**What needs to be done**
Beneath this line sits some data. Return only its lines from the one holding "What Blender Python" through the one holding "from mathutils import Vector", inclusive, exactly, with the images removed.

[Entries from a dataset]
((
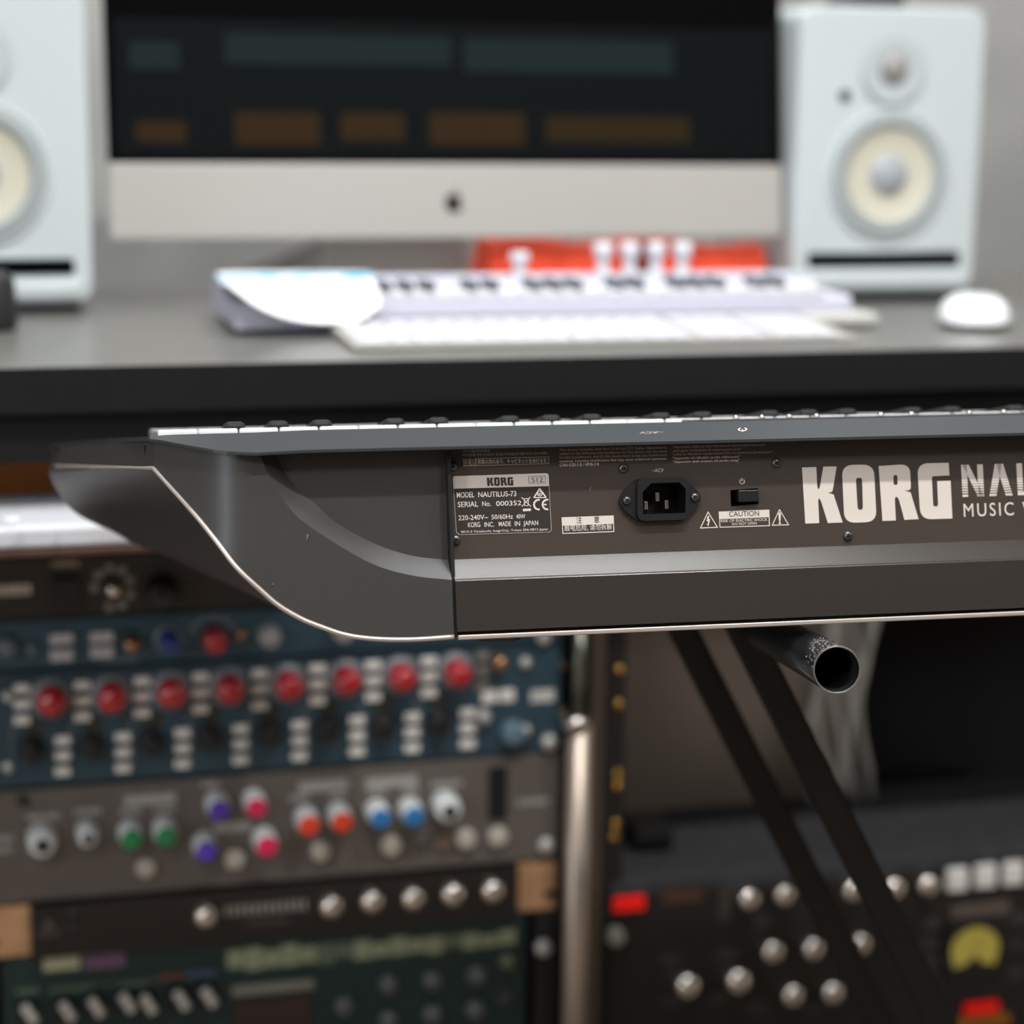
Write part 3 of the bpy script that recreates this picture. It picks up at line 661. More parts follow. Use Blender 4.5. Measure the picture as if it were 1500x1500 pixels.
# b: slate blue unit with square white buttons
M_teal = mat('slate_blue_paint', (50, 84, 100), .5, noise=.05); M_teal2 = mat('dark_teal_paint', (42, 68, 82), .5, noise=.05)
ub = unit('rack_unit', 'slim slate blue rack unit with square white buttons and single blue and red knobs', (100, 905), (100, 976), M_teal)
for x, y in ((90, 934), (90, 958), (149, 931), (149, 953)): rbox(ub, 'button', x, y, 33, 16, M_whitem, .006)
knob(ub, 10, 946, 30, .008, mat('slate_knob', (110, 125, 132), .5)); knob(ub, 47, 949, 16, .006, _m['slate_knob'])
knob(ub, 191, 938, 22, .02, mat('brass_knob', (200, 150, 105), .3, metal=.9))
knob(ub, 246, 936, 34, .018, mat('blue_knob', (20, 52, 130), .3, coat=.5), skirt=mat('grey_skirt', (140, 150, 158), .4), skd=44)
knob(ub, 313, 934, 38, .022, mat('red_knob', (178, 12, 30), .22, coat=1), skirt=M_teal2, skd=48, fin=True)
for a in range(6): rbox(ub, 'indicator_dot', 313+34*cos(radians(150-a*30)), 934-30*sin(radians(150-a*30)), 11, 11, _m['slate_knob'], .002)
knob(ub, 352, 925, 14, .012, _m['brass_knob']); knob(ub, 393, 928, 34, .016, mat('pale_knob', (165, 165, 168), .45)); smear(ub, 150, 968, 200, 8, _m['slate_knob'])
knob(ub, 500, 920, 34, .016, _m['pale_knob']); rstud(795, 932, 22, M_rough, ub, FP, .008, 'thumb_screw')
# c: eight channel unit
uc = unit('rack_unit', 'dark teal rack unit with a row of eight red knobs, under the slim blue unit', (100, 979), (100, 1147), M_teal2)
M_skirt = mat('clear_grey_skirt', (122, 127, 132), .35, noise=.3, nscale=700)
xs = [80, 168, 255, 340, 426, 510, 591, 672]; ys = [1024, 1019, 1013, 1007, 1002, 995, 990, 984]
M_lens = mat('warm_white_print', (232, 228, 222), .5)
for i, (x, y) in enumerate(zip(xs, ys)):
    knob(uc, x-5, y-2, 45-i*.6, .024, _m['red_knob'], skirt=M_skirt, skd=64-i*.9, fin=True)
    for k in range(3):
        rbox(uc, 'button', x-48+i*.5, y-16+k*23, 23, 13, M_lens, .003)
        rbox(uc, 'button', x+12, y+60+k*22.5, 22, 13, M_lens, .003)
    knob(uc, x-34+i*.4, y+73, 34, .014, M_black, skirt=mat('black_skirt', (16, 17, 18), .4), skd=42)
    rbox(uc, 'divider_line', x-62, y+75, 2.2, 80, mat('pale_line', (112, 120, 124), .6), .0004, 0)
    rbox(uc, 'scale_plate', x-30, y+42, 26, 24, mat('olive_plate', (48, 50, 42), .6), .0006, 0)
    rbox(uc, 'channel_line', x+26, y+80, 2.2, 66, _m['pale_line'], .0004, 0)
for k in range(3): rbox(uc, 'button', xs[-1]-48+82, ys[-1]-16+k*23-8, 20, 16, mat('dim_button', (120, 116, 110), .5), .003)
for x, y in ((12, 1019), (12, 1122), (769, 970), (769, 1069)): rstud(x, y, 17, M_rough, uc, FP, .006)
knob(uc, 729, 967, 20, .014, _m['brass_knob'])
rbox(uc, 'button', 716, 1020, 22, 18, M_lens, .003); rbox(uc, 'button', 742, 1018, 22, 18, M_lens, .003); knob(uc, 707, 1047, 20, .01, M_rough)
knob(uc, 750, 1071, 36, .012, mat('steel_blue_knob', (100, 124, 138), .45)); smear(uc, 778, 1020, 812, 18, M_lens); rstud(804, 1086, 24, M_rough, uc, FP, .008, 'thumb_screw')
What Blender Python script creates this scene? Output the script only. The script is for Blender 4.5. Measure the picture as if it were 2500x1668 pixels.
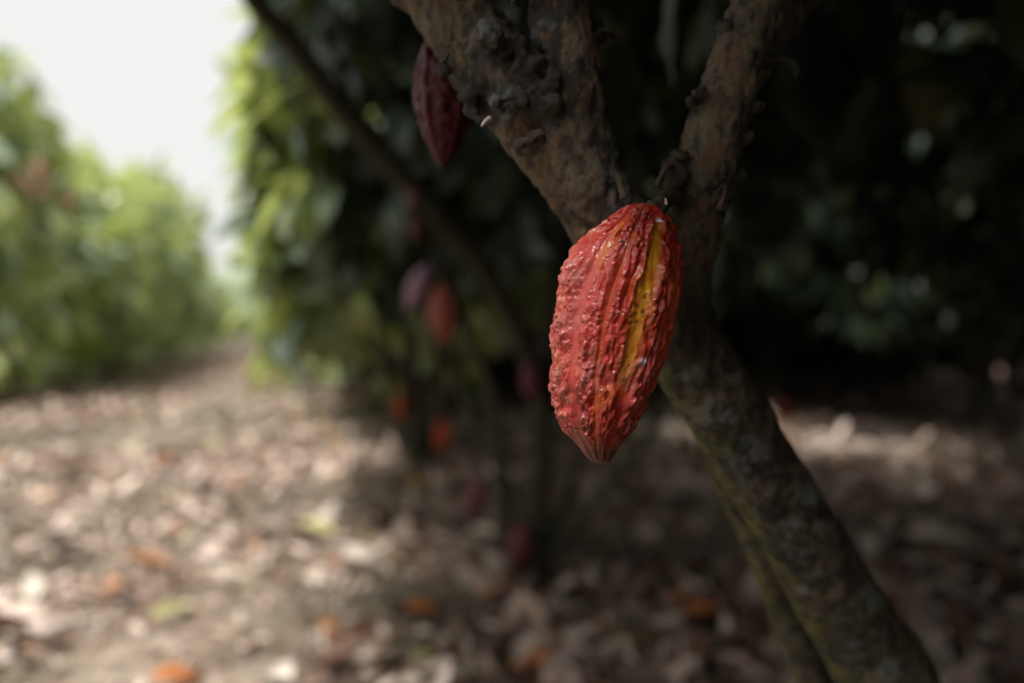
import bpy, math, random
import numpy as np
from mathutils import Vector

random.seed(7)
rng = np.random.default_rng(7)
sc = bpy.context.scene
for o in list(bpy.data.objects):
    bpy.data.objects.remove(o)
COL = sc.collection
R = math.radians

# ------------------------------------------------------------------ camera
CAM_H = 1.10
FPX = 2500 * 24.0 / 36.0           # focal length in pixels of the 2500 px wide photograph
PITCH = 19.0 / FPX                 # horizon lies a little above the centre
cd = bpy.data.cameras.new('camera')
cd.lens = 24.0
cd.sensor_width = 36.0
cd.clip_start = 0.02
cd.clip_end = 3000
cam = bpy.data.objects.new('camera', cd)
COL.objects.link(cam)
cam.location = (0, 0, CAM_H)
cam.rotation_euler = (R(90) - PITCH, 0, 0)
cd.dof.use_dof = True
cd.dof.focus_distance = 0.476
cd.dof.aperture_fstop = 1.5
cd.dof.aperture_blades = 0
sc.camera = cam

# ------------------------------------------------------------------ sky, sun, exposure
SUN_EL, SUN_AZ = R(58), R(205)     # azimuth clockwise from +Y
w = bpy.data.worlds.new('World')
sc.world = w
w.use_nodes = True
nt = w.node_tree
nt.nodes.clear()
sky = nt.nodes.new('ShaderNodeTexSky')
sky.sky_type = 'NISHITA'
sky.sun_disc = False
sky.sun_elevation = SUN_EL
sky.sun_rotation = SUN_AZ
sky.dust_density = 8.0
sky.air_density = 1.0
hs = nt.nodes.new('ShaderNodeHueSaturation')
hs.inputs['Saturation'].default_value = 0.85
mixc = nt.nodes.new('ShaderNodeMix')
mixc.data_type = 'RGBA'
mixc.inputs[0].default_value = 0.72
mixc.inputs[7].default_value = (9.1, 9.05, 8.6, 1)      # even white overcast veil
bg = nt.nodes.new('ShaderNodeBackground')
bg.inputs[1].default_value = 0.084
wo = nt.nodes.new('ShaderNodeOutputWorld')
nt.links.new(sky.outputs[0], hs.inputs['Color'])
nt.links.new(hs.outputs[0], mixc.inputs[6])
nt.links.new(mixc.outputs[2], bg.inputs[0])
nt.links.new(bg.outputs[0], wo.inputs[0])

sd = bpy.data.lights.new('sun', 'SUN')
sd.energy = 4.8
sd.angle = R(12)
sd.color = (1.0, 0.97, 0.92)
sun = bpy.data.objects.new('sun', sd)
COL.objects.link(sun)
sdir = Vector((math.sin(SUN_AZ) * math.cos(SUN_EL), math.cos(SUN_AZ) * math.cos(SUN_EL), math.sin(SUN_EL)))
sun.rotation_euler = sdir.to_track_quat('Z', 'Y').to_euler()
sun.location = (0, 0, 20)

sc.view_settings.view_transform = 'Standard'
sc.view_settings.look = 'None'
sc.view_settings.exposure = 0.60
sc.view_settings.gamma = 1.0
sc.cycles.use_denoising = True
sc.cycles.max_bounces = 7
sc.cycles.diffuse_bounces = 4
sc.cycles.glossy_bounces = 2
sc.cycles.transmission_bounces = 4
sc.cycles.caustics_reflective = False
sc.cycles.caustics_refractive = False
sc.cycles.sample_clamp_indirect = 4.0

# ------------------------------------------------------------------ helpers
_c, _s = math.cos(PITCH), math.sin(PITCH)


def P(px, py, d):
    """world point seen at photo pixel (px,py) at depth d metres"""
    x = (px - 1250) / FPX * d
    v = -(py - 834) / FPX * d
    return np.array([x, d * _c + v * _s, CAM_H - d * _s + v * _c])


def hash3(i, j, k, seed):
    n = (i.astype(np.int64) * 374761393 + j.astype(np.int64) * 668265263 + k.astype(np.int64) * 2147483647 + seed * 144665) & 0xffffffff
    n = ((n ^ (n >> 13)) * 1274126177) & 0xffffffff
    n = ((n ^ (n >> 16)) * 2246822519) & 0xffffffff
    n = n ^ (n >> 15)
    return (n & 0xffffff).astype(np.float64) / 0xffffff


def vnoise(p, seed=0):
    """value noise in 0..1; p is (N,3)"""
    f = np.floor(p)
    t = p - f
    t = t * t * t * (t * (t * 6 - 15) + 10)
    i, j, k = f[:, 0].astype(np.int64), f[:, 1].astype(np.int64), f[:, 2].astype(np.int64)
    r = 0
    for a in (0, 1):
        wa = t[:, 0] if a else 1 - t[:, 0]
        for b in (0, 1):
            wb = t[:, 1] if b else 1 - t[:, 1]
            for c in (0, 1):
                wc = t[:, 2] if c else 1 - t[:, 2]
                r = r + wa * wb * wc * hash3(i + a, j + b, k + c, seed)
    return r


def fbm(p, seed=0, oct=3, gain=0.5):
    r, a, tot = 0, 1.0, 0
    for o in range(oct):
        r = r + a * vnoise(p * (2.03 ** o) + 17.3 * o, seed + o)
        tot += a
        a *= gain
    return r / tot


def worley(p, seed=0):
    """distance to nearest jittered cell point, (N,3) -> N"""
    f = np.floor(p)
    best = np.full(len(p), 9.0)
    for a in (-1, 0, 1):
        for b in (-1, 0, 1):
            for c in (-1, 0, 1):
                g = f + np.array([a, b, c])
                gi = g.astype(np.int64)
                q = np.stack([hash3(gi[:, 0], gi[:, 1], gi[:, 2], seed + s) for s in (1, 2, 3)], 1) * 0.8 + 0.1
                best = np.minimum(best, np.sqrt(((g + q - p) ** 2).sum(1)))
    return best


def sstep(a, b, x):
    t = np.clip((x - a) / (b - a), 0, 1)
    return t * t * (3 - 2 * t)


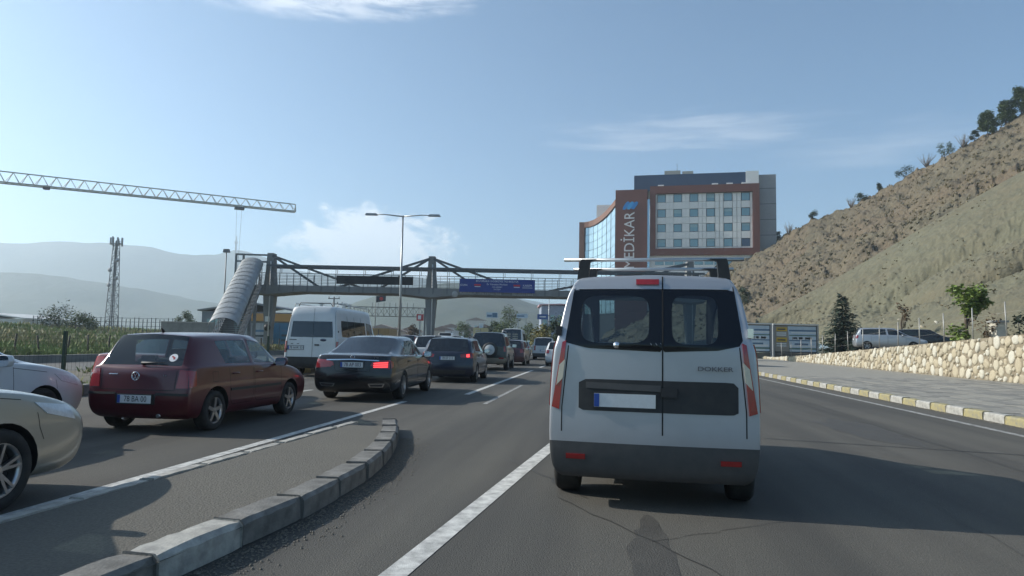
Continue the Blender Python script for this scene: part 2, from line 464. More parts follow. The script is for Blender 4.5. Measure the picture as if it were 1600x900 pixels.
# grit and small stones swept against the kerbs
gt = MB(); rg = random.Random(21)
def pebble(p, r):
    b = len(gt.v); gt.v += [p + Vector((math.cos(a) * r * rg.uniform(.7, 1.2), math.sin(a) * r * rg.uniform(.7, 1.2), 0)) for a in (0.2, 1.8, 3.3, 4.9)] + [p + Vector((0, 0, r * 0.7))]
    for i in range(4): gt.face((b + i, b + (i + 1) % 4, b + 4))
for k in range(2600):
    s = 3 + rg.random() ** 1.6 * 22; pebble(P(s, 7.46 - abs(rg.gauss(0, 0.10)), 0.004), rg.uniform(0.006, 0.022))
for k in range(2600):
    s = rg.uniform(2.6, 9.4); pebble(P(s, isl_r(s) + 0.03 + abs(rg.gauss(0, 0.14)), 0.004), rg.uniform(0.004, 0.013))
tag(gt.build('grit', mat('grit_stone', (0.17, 0.155, 0.125), 0.95, var=(40, 0.8), c2=(0.08, 0.075, 0.065))), 'fine grit and pebbles swept against the kerbs', 'grit', kind='stuff')
# left kerb of the main road and the low barrier beyond the opposite road
kl = MB(); strip(-11.62, -11.3, -10, 200, 0.02, kl); kl = kl.build('kerb_left', kerb_grey); tag(kl, kind='structure')
kdm = [kerb_mesh(KL, 'kerb_stone', kerb_grey, 0.25, 0.24), kerb_mesh(KL, 'kerb_stone', mat('kerb_paint_old', (0.34, 0.29, 0.13), 0.8, var=(5, 0.7), bump=(50, 0.004)), 0.25, 0.24)]
kerb_run(kl, lambda s: -11.35, 8, 70, kdm, -1)
bar_ = MB(); strip(-25.75, -25.4, -14, 300, 0.34, bar_)
for (a, fl) in ((-25.4, False), (-25.75, True)):
    rows = [[P(s, a, 0.0), P(s, a, 0.34)] for s in range(-14, 301, 4)]; bar_.grid(rows, sm=False, flip=fl)
tag(bar_.build('roadside_kerb_wall', concrete_dark), kind='structure')

# ------------------------------------------------------------------ terrain patches
def lerp(a, b, f): return a + (b - a) * f
def polyline(pts, f):
    """point at fraction f along a list of Vectors, by index"""
    k = f * (len(pts) - 1); i = min(int(k), len(pts) - 2); return pts[i].lerp(pts[i + 1], k - i)
def smooth_line(pts, n):
    out = []
    for i in range(n + 1):
        k = i / n * (len(pts) - 1); j = min(int(k), len(pts) - 2); f = k - j
        p0, p1, p2, p3 = pts[max(j - 1, 0)], pts[j], pts[j + 1], pts[min(j + 2, len(pts) - 1)]
        out.append(0.5 * ((2 * p1) + (-p0 + p2) * f + (2 * p0 - 5 * p1 + 4 * p2 - p3) * f * f + (-p0 + 3 * p1 - 3 * p2 + p3) * f ** 3))
    return out
# field on the left, rising to a low bank
def field_z(t, d):
    k = max(0.0, min(1.0, (-28.5 - t) / 48.0)); k = k * k * (3 - 2 * k)
    return 0.12 + 2.0 * k + noise.noise(Vector((d * 0.05, t * 0.06, 0))) * 0.25 * k + noise.noise(Vector((d * 0.2, t * 0.3, 3))) * 0.06
fm = MB(); ts = [-28.4 - 3.2 * i for i in range(22)] + [-110, -140, -200, -300, -420]
ss = [-10 + 4 * i for i in range(46)] + [190, 220, 260, 320, 400]
fm.grid([[P(s, t, field_z(t, s) - (0.0 if t > -120 else (abs(t) - 120) * 0.009)) for t in ts] for s in ss], flip=True)
field = fm.build('field', dirt); tag(field, kind='structure')

# the earth cutting and the hill above it
EDGE = [at(930, 541, 140), at(1020, 528, 128), at(1120, 513, 116), at(1185, 497, 113), at(1240, 470, 112), at(1300, 438, 111), at(1400, 380, 109), at(1500, 322, 107), at(1600, 266, 105), at(1750, 180, 100), at(1950, 70, 92)]
TOE = [at(1180, 505, 112), at(1240, 520, 98), at(1300, 526, 85), at(1400, 526, 67), at(1500, 524, 54), at(1600, 520, 46), at(1800, 510, 35), at(2300, 480, 24)]
RIDGE = [at(930, 528, 226), at(1020, 470, 215), at(1085, 432, 205), at(1130, 409, 198), at(1190, 391, 190), at(1250, 358, 183), at(1330, 320, 175), at(1400, 294, 168), at(1450, 272, 163), at(1520, 237, 156), at(1600, 196, 150), at(1750, 120, 138), at(1950, 20, 125)]
cut_m = mat('marl_slope', (0.150, 0.142, 0.090), 0.95, var=(0.10, 0.7), c2=(0.142, 0.116, 0.070), bump=(1.1, 0.35), var2=(0.45, 0.7, (0.105, 0.102, 0.066)))
scrub_m = mat('scrub_soil', (0.150, 0.128, 0.084), 0.97, var=(0.45, 0.85), c2=(0.080, 0.072, 0.048), bump=(1.4, 0.6), var2=(0.06, 0.6, (0.150, 0.105, 0.066)))
CUT = [EDGE[3] + (EDGE[3] - EDGE[4]) * 0.1] + EDGE[4:]
NU = 430
toeL, cutL = smooth_line(TOE, NU), smooth_line(CUT, NU)
cm = MB(); rows = []; NV = 150
for i in range(NU + 1):
    a, b = toeL[i], cutL[i]; row = []
    down = (a - b); side = Vector((down.y, -down.x, 0)).normalized(); nrm = side.cross(down).normalized()
    if nrm.z < 0: nrm = -nrm
    for j in range(NV + 1):
        f = j / NV * 1.12 - 0.12; p = a + (b - a) * f
        along = (p.x * side.x + p.y * side.y)
        e = math.sin(math.pi * min(1, max(0, f))) ** 0.6
        wob = noise.noise(Vector((p.x * 0.04, p.y * 0.04, p.z * 0.05))) * 5
        gul = noise.noise(Vector((along * 0.30 + wob * 0.35, f * 2.0, 1.7)))            # gullies run downhill
        gul2 = noise.noise(Vector((along * 0.85 + wob, f * 5.0, 4.1)))
        fine = noise.fractal(p * 0.9, 0.7, 2.1, 4)
        rill = sum((1 - abs(noise.noise(Vector((along * q_ + wob * 0.16 + f * 1.1, f * 1.6, 9.0 + q_ * 40))))) ** 12 * g_ for q_, g_ in ((0.10, 2.0), (0.21, 1.0), (0.42, 0.5)))
        h = -0.3 * math.sin(math.pi * max(0, f)) * (a - b).length * 0.10 + (gul * 1.05 + gul2 * 0.42 + fine * 0.34 - rill * 1.0) * (0.25 + 0.75 * e)
        row.append(p + nrm * h * (0.15 + 0.85 * e))
    rows.append(row)
cm.grid(rows)
cutting = cm.build('earth_cutting', cut_m, fix=True); tag(cutting, kind='structure')
edgeL, ridgeL = smooth_line(EDGE, 360), smooth_line(RIDGE, 360)
hm = MB(); rows = []; NH = 150
HILL = []
for i in range(361):
    a, b = edgeL[i] + Vector((0, 1.0, -1.6)), ridgeL[i]; row = []
    for j in range(NH + 14):
        f = j / NH
        if f <= 1: p = a.lerp(b, f) + Vector((0, 0, math.sin(math.pi * f) * -1.5))
        else: p = b + (b - a) * (f - 1) * Vector((1, 1, 0)).length * 0.7 + Vector((0, 0, -(f - 1) * (f - 1) * 900)); p.z = min(p.z, b.z)
        e = min(1.0, f * 8)
        h = (1 - abs(noise.noise(Vector((p.x * 0.045 + p.y * 0.03, p.y * 0.02, p.z * 0.42))))) * 1.3 + noise.fractal(p * 0.055, 0.8, 2.1, 5) * 2.3 + noise.fractal(p * 0.35, 0.8, 2.2, 3) * 0.8 + noise.fractal(p * 1.1, 0.9, 2.0, 3) * 0.35
        tr = p.z * 0.50 + noise.fractal(Vector((p.x * 0.03, p.y * 0.03, 4.0)), 0.8, 2.0, 3) * 2.2; saw = tr - math.floor(tr)
        h += (saw ** 3) * 1.15 * (0.5 + 0.5 * noise.noise(p * 0.12))
        p = p + Vector((0, 0, h * e)); row.append(p)
    rows.append(row); HILL.append(row)
hm.grid(rows)
hill = hm.build('hillside', scrub_m, fix=True); tag(hill, kind='structure')

# raised parking terrace behind the stone wall
def wall_top(s): return max(0.36, min(2.9, 2.05 - (s - 29.7) * 0.0395))
tm = MB(); rows = []
for s in range(4, 126, 2):
    row = []
    wz = wall_top(s) - 0.12 if s < 92 else max(0.02, 0.24 - (s - 92) * 0.02)
    for k in range(9):
        t = (t_wall(s) if s < 92 else 18.3) + k * 2.6
        row.append(P(s, t, wz + max(0, k - 3) * 0.14 + noise.noise(Vector((s * 0.3, k, 2))) * 0.05))
    rows.append(row)
tm.grid(rows, flip=True)
tag(tm.build('terrace_ground', earth), kind='structure')

# far hills and the wooded ridge in the middle of the view
far_m = mat('far_hill_woods', (0.045, 0.060, 0.034), 0.97, var=(0.006, 0.8), c2=(0.085, 0.085, 0.05), bump=(0.03, 3.0), var2=(0.02, 0.6, (0.03, 0.045, 0.026)))
def far_ridge(name, pts, Y, base_y, depth, rough, seed):
    """a ridge whose crest is seen along pts, standing Y metres ahead"""
    top = smooth_line([at(x, y, Y) for x, y in pts], 150); mb = MB(); rows = []
    for i, p in enumerate(top):
        row = []
        for j in range(26):
            f = j / 25
            if f < 0.72:
                k = f / 0.72; q = Vector((p.x * (1 - (1 - k) * depth / Y), p.y - (1 - k) * depth, lerp(-6, p.z, k ** 1.25)))
            else:
                k = (f - 0.72) / 0.28; q = Vector((p.x, p.y + k * depth, p.z * (1 - k * k) - 6 * k))
            amp = rough * min(1, k * 3 if f < 0.72 else 1)
            q.z += noise.fractal(Vector((q.x, q.y, seed)) * (3.0 / Y), 0.8, 2.1, 6) * amp
            row.append(q)
        rows.append(row)
    mb.grid(rows)
    tag(mb.build(name, far_m, fix=True), kind='structure')
far_ridge('far_hill', [(-500, 345), (-200, 352), (0, 372), (80, 376), (160, 388), (250, 400), (300, 404), (335, 402), (368, 394), (395, 398), (430, 412), (470, 425), (540, 430), (620, 428), (700, 440), (760, 452), (840, 470), (960, 490), (1080, 520), (1180, 556)], 2300, 520, 900, 26, 1.0)
far_ridge('valley_hill', [(-600, 430), (-300, 420), (0, 418), (90, 432), (160, 452), (250, 470), (340, 478), (420, 482), (520, 486), (620, 500), (720, 525), (800, 550)], 1300, 520, 450, 16, 5.0)
far_ridge('wooded_hill', [(340, 545), (420, 522), (520, 488), (600, 458), (660, 446), (710, 441), (750, 443), (785, 455), (820, 470), (870, 486), (930, 505), (980, 530), (1040, 556)], 900, 520, 330, 9, 9.0)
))
**Task solution**
What Blender Python script creates this scene? Output the script only. The script is for Blender 4.5. Measure the picture as if it were 2500x1668 pixels.
import bpy, math, random
import numpy as np
from mathutils import Vector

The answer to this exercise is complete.